» What the exercise asks
Reproduce only the lines of the material below that start at the line containing "Recreate this scene" and stop at the line containing "cam.CreateExposureAttr(0.08)". Keep both end lines.
+++ Provided data
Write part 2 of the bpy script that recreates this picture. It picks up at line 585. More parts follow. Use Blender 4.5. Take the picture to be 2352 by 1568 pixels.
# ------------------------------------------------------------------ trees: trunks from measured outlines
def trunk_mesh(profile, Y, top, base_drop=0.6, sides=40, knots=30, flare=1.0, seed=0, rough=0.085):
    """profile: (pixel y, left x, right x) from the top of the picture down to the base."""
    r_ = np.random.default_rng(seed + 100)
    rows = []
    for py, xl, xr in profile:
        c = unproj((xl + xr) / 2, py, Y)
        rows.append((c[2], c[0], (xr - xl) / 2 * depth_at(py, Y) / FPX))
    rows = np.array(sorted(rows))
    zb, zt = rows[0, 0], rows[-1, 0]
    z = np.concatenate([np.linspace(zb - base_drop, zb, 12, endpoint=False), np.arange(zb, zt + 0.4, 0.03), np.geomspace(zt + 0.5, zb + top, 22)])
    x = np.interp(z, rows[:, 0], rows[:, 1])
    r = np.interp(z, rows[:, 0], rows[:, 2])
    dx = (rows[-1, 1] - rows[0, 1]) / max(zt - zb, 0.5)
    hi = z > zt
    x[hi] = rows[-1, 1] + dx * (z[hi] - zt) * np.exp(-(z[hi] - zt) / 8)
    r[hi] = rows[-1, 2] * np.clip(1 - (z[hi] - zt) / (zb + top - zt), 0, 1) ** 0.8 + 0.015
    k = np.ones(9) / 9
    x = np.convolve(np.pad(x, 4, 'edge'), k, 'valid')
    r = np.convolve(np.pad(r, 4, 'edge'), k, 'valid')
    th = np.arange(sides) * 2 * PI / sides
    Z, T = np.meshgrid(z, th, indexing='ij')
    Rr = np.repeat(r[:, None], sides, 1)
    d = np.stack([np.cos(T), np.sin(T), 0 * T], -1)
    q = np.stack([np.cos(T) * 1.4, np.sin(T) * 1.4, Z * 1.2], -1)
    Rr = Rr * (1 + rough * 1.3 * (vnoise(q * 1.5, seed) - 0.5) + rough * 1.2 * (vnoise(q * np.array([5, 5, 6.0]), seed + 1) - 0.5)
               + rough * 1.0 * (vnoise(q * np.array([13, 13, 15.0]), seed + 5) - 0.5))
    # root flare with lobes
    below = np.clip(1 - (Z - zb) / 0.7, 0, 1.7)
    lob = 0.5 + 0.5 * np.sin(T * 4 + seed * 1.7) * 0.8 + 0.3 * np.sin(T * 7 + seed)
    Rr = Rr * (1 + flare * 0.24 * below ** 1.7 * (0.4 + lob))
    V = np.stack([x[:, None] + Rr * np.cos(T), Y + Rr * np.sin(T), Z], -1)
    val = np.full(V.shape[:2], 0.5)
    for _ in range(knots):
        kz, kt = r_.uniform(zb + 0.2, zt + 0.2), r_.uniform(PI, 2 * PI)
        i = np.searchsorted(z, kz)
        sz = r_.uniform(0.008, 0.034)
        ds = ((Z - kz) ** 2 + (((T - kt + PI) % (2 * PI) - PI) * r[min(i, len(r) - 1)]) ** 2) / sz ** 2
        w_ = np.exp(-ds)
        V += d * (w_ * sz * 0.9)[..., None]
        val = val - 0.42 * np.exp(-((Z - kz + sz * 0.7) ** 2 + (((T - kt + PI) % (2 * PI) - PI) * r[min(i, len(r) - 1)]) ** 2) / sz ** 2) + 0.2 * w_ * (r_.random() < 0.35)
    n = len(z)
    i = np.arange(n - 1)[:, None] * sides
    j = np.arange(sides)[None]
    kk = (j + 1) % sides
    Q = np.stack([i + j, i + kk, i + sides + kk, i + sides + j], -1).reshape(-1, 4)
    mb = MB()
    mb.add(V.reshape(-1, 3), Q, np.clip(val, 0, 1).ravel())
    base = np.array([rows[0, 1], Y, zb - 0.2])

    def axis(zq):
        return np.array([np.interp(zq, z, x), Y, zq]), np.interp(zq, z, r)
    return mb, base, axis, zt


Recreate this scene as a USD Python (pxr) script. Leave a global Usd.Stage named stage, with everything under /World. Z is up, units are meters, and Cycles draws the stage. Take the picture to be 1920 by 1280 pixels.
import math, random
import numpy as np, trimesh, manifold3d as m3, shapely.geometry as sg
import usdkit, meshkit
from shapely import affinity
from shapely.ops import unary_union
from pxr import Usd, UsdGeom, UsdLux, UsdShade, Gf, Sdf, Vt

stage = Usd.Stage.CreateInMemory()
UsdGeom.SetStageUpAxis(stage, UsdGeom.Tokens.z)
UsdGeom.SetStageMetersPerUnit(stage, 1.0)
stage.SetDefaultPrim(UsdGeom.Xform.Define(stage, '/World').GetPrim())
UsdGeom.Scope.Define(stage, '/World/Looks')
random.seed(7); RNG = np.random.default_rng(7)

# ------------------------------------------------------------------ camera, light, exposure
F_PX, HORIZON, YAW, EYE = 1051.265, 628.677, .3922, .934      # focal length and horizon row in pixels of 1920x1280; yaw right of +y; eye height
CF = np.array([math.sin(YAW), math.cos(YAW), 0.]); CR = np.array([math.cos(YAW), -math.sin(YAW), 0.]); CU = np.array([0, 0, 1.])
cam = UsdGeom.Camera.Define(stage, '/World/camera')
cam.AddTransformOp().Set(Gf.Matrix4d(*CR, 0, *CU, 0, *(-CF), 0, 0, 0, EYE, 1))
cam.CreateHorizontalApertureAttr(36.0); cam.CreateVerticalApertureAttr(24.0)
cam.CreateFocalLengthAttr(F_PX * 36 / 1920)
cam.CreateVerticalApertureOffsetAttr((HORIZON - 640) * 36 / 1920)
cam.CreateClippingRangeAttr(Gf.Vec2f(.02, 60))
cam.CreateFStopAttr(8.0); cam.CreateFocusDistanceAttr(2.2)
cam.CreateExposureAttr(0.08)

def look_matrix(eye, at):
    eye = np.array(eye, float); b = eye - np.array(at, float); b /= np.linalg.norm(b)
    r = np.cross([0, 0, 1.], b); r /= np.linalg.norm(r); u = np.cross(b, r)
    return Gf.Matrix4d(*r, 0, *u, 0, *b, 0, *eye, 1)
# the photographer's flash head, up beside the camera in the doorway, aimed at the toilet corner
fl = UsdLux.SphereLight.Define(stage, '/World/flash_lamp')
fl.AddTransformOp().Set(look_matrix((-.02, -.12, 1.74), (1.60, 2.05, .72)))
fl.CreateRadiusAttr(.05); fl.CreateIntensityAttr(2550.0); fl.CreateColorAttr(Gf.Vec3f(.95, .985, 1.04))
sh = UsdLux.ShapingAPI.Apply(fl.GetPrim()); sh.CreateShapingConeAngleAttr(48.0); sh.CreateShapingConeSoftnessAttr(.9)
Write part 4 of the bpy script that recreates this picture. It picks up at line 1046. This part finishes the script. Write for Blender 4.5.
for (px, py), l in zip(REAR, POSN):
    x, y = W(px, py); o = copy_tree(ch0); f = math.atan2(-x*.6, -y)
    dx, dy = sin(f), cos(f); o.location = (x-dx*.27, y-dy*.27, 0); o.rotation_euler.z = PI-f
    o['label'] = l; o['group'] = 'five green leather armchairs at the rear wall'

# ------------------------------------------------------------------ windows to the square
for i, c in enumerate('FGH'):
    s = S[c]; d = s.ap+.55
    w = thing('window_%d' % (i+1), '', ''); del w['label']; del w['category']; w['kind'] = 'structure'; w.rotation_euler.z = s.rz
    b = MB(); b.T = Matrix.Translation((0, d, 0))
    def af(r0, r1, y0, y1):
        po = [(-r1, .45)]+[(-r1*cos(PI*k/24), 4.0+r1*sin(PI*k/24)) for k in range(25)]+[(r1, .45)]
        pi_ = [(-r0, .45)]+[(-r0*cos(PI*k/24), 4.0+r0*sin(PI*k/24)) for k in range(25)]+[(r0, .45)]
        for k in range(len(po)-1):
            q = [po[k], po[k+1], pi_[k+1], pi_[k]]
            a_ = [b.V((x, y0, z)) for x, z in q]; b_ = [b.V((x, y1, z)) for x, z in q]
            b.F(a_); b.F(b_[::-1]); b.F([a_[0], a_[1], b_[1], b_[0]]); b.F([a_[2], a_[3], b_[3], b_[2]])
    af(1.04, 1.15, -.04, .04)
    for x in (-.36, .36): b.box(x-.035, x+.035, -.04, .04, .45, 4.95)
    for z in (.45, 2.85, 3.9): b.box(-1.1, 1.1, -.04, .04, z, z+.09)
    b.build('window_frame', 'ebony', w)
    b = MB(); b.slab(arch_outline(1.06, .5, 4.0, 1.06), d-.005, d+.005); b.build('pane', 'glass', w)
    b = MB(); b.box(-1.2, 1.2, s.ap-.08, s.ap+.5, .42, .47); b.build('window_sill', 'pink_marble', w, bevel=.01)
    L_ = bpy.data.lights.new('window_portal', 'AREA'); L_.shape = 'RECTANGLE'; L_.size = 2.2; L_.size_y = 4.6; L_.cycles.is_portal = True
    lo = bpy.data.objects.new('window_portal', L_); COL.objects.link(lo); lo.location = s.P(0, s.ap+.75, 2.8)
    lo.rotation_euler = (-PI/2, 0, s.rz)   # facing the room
++++++
» Solution
Recreate this scene as a USD Python (pxr) script. Leave a global Usd.Stage named stage, with everything under /World. Z is up, units are meters, and Cycles draws the stage. Take the picture to be 1920 by 1280 pixels.
import math, random
import numpy as np, trimesh, manifold3d as m3, shapely.geometry as sg
import usdkit, meshkit
from shapely import affinity
from shapely.ops import unary_union
from pxr import Usd, UsdGeom, UsdLux, UsdShade, Gf, Sdf, Vt

stage = Usd.Stage.CreateInMemory()
UsdGeom.SetStageUpAxis(stage, UsdGeom.Tokens.z)
UsdGeom.SetStageMetersPerUnit(stage, 1.0)
stage.SetDefaultPrim(UsdGeom.Xform.Define(stage, '/World').GetPrim())
UsdGeom.Scope.Define(stage, '/World/Looks')
random.seed(7); RNG = np.random.default_rng(7)

# ------------------------------------------------------------------ camera, light, exposure
F_PX, HORIZON, YAW, EYE = 1051.265, 628.677, .3922, .934      # focal length and horizon row in pixels of 1920x1280; yaw right of +y; eye height
CF = np.array([math.sin(YAW), math.cos(YAW), 0.]); CR = np.array([math.cos(YAW), -math.sin(YAW), 0.]); CU = np.array([0, 0, 1.])
cam = UsdGeom.Camera.Define(stage, '/World/camera')
cam.AddTransformOp().Set(Gf.Matrix4d(*CR, 0, *CU, 0, *(-CF), 0, 0, 0, EYE, 1))
cam.CreateHorizontalApertureAttr(36.0); cam.CreateVerticalApertureAttr(24.0)
cam.CreateFocalLengthAttr(F_PX * 36 / 1920)
cam.CreateVerticalApertureOffsetAttr((HORIZON - 640) * 36 / 1920)
cam.CreateClippingRangeAttr(Gf.Vec2f(.02, 60))
cam.CreateFStopAttr(8.0); cam.CreateFocusDistanceAttr(2.2)
cam.CreateExposureAttr(0.08)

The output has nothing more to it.